The Centre for Speech Technology Research, The university of Edinburgh

28 May 2001

Dr Colleen Fitzgerald (SUNY at Buffalo)


Representations of Rhythm and Clash in Tohono O'odham

Previous descriptions of Tohono O'odham (formerly Papago), a Uto-Aztecan language spoken in Arizona, shows that words avoid stress clash in phonological words and in clitic groups (Fitzgerald 1997a,b, c). More recent work on another dialect of O'odham, the Western dialect, reveals different findings. This Western dialect of O'odham allows extensive stress clash, while the more Central/Eastern dialect (the subject in the previous studies) does not. This paper examines the extent to which clash is permitted in the Western dialect. Interestingly, the Western dialect of clash permits stresses on morphemes that are unstressed in the Central dialect. The Optimality Theoretic analysis offered here can account for dialect variation merely by reranking constraints.

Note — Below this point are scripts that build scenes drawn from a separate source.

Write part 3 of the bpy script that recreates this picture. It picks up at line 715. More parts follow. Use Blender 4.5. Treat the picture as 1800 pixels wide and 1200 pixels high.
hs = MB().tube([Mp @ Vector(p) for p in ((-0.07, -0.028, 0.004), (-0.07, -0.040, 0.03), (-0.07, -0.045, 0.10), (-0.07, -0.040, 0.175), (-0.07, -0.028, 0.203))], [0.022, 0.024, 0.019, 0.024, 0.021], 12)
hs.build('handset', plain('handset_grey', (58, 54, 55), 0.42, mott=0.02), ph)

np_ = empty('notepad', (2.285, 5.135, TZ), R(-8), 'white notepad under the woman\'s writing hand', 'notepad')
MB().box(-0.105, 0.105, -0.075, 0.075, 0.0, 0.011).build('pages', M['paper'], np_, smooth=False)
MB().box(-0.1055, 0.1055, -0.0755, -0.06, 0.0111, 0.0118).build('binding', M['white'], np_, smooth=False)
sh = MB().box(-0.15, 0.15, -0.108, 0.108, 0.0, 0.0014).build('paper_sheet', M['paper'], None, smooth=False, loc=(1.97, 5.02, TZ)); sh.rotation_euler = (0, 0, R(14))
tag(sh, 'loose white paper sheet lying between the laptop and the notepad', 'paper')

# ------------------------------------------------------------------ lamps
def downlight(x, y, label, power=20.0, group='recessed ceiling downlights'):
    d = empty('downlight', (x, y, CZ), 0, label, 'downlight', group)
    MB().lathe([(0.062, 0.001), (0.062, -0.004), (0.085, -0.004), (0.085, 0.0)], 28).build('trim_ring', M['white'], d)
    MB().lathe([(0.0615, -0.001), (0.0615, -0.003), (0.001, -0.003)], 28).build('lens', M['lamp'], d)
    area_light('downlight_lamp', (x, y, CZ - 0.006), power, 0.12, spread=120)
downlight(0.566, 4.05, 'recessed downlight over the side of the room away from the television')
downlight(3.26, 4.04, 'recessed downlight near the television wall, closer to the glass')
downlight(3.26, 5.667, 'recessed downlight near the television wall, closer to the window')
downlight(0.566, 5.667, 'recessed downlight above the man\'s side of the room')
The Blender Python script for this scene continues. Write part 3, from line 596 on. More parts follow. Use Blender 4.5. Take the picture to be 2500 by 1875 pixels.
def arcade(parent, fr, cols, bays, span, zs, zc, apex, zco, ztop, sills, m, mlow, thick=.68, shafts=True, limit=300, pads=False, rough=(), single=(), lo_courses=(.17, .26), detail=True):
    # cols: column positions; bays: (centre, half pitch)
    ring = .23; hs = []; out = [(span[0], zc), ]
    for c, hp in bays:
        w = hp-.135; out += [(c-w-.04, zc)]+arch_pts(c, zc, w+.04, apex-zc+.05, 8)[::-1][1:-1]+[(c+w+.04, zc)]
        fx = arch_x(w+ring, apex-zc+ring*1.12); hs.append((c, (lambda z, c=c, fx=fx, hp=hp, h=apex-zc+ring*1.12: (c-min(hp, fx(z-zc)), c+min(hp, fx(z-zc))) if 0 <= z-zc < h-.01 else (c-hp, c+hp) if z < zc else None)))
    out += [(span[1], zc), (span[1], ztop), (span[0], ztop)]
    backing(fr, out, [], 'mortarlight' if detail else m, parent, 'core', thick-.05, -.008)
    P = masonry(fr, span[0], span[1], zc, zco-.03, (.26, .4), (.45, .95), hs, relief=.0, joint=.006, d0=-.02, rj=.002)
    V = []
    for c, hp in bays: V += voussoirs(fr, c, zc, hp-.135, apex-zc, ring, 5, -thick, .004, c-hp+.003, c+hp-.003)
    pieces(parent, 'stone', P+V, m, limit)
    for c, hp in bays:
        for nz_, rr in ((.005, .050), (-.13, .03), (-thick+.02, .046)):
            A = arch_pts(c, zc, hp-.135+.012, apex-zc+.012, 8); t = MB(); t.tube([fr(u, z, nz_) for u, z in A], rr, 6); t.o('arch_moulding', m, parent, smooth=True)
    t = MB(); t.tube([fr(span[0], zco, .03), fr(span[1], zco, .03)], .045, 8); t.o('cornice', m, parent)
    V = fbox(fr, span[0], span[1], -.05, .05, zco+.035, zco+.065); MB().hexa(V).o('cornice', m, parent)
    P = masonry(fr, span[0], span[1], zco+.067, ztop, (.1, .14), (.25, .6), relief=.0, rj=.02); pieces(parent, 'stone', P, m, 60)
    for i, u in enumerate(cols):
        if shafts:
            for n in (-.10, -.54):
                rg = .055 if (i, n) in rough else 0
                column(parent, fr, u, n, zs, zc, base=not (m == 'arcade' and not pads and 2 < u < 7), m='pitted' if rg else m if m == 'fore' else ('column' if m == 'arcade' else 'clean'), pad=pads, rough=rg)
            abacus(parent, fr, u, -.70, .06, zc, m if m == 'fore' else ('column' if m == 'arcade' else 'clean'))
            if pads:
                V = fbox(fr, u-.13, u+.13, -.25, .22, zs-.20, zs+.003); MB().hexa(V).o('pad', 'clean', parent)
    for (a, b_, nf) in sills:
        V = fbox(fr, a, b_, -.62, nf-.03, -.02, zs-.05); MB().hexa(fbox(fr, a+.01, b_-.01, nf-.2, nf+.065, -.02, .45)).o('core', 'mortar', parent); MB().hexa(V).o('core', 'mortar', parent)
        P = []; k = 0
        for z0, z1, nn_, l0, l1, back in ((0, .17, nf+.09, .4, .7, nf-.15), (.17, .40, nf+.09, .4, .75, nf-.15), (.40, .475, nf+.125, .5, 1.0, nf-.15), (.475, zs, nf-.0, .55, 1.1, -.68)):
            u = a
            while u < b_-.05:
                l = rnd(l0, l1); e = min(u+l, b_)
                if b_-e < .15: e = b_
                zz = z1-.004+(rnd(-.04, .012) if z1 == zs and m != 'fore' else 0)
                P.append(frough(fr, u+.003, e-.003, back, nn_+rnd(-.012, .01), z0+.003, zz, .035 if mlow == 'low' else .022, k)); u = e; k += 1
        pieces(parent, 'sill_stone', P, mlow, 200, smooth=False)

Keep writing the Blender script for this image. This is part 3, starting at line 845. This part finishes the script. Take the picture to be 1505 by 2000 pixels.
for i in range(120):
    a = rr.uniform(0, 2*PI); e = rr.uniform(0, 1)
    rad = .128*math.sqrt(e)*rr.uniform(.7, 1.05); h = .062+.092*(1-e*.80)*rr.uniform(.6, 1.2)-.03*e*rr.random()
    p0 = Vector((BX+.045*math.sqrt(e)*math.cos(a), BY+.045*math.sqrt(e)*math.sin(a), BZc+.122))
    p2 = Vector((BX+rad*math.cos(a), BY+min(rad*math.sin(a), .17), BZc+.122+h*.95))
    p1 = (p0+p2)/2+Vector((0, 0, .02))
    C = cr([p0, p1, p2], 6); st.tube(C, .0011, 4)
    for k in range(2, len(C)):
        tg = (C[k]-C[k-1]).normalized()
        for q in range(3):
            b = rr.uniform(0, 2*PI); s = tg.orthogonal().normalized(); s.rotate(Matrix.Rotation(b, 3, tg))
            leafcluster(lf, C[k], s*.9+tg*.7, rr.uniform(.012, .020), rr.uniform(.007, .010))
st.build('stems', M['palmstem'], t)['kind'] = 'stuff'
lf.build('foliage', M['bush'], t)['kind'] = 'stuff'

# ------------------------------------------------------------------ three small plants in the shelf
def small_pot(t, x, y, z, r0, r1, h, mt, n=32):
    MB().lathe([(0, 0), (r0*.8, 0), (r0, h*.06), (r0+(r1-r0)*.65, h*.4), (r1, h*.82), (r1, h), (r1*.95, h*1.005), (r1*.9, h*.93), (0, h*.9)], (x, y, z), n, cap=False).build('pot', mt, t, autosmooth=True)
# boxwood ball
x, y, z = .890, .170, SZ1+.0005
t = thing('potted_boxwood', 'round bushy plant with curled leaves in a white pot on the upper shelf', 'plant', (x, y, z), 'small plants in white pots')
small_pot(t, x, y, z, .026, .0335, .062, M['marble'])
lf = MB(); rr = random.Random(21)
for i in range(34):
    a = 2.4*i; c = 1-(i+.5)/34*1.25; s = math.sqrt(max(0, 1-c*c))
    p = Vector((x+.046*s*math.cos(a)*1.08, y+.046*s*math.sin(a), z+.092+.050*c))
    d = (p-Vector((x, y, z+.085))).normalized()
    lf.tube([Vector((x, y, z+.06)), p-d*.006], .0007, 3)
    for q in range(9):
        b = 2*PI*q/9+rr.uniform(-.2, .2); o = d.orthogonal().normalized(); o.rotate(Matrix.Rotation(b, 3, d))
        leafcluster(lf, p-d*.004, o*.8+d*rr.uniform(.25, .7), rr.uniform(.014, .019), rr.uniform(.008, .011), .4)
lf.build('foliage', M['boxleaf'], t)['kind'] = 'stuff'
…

However, the data from the Western dialect raises the issue about what Optimality Theory can tell us about language, especially if OT continues as a representationally impoverished theory. This issue relates to the type of stress clash permitted in this dialect. There is a growing cross-linguistic literature on how languages treat clashing stresses, either in words or phrases. Clash-based analyses, at least before Optimality Theory, often relied on grid theory to represent the relationship between stressed and unstressed syllables. In Optimality Theory, rhythmic constraints are invoked, but there is often no discussion of rhythmic representations. In this paper, I use data from the Western dialect of Tohono O'odham to inform us about the representation of rhythm within OT. The analysis has interest beyond OT because of the key generalization in this dialect: primary stresses are never allowed to be in a clash relationship, while subsidiary stresses can clash. A version of OT without a theory of how to construct constraints and without a theory of representations fails to tell us about the novelty of this generalization.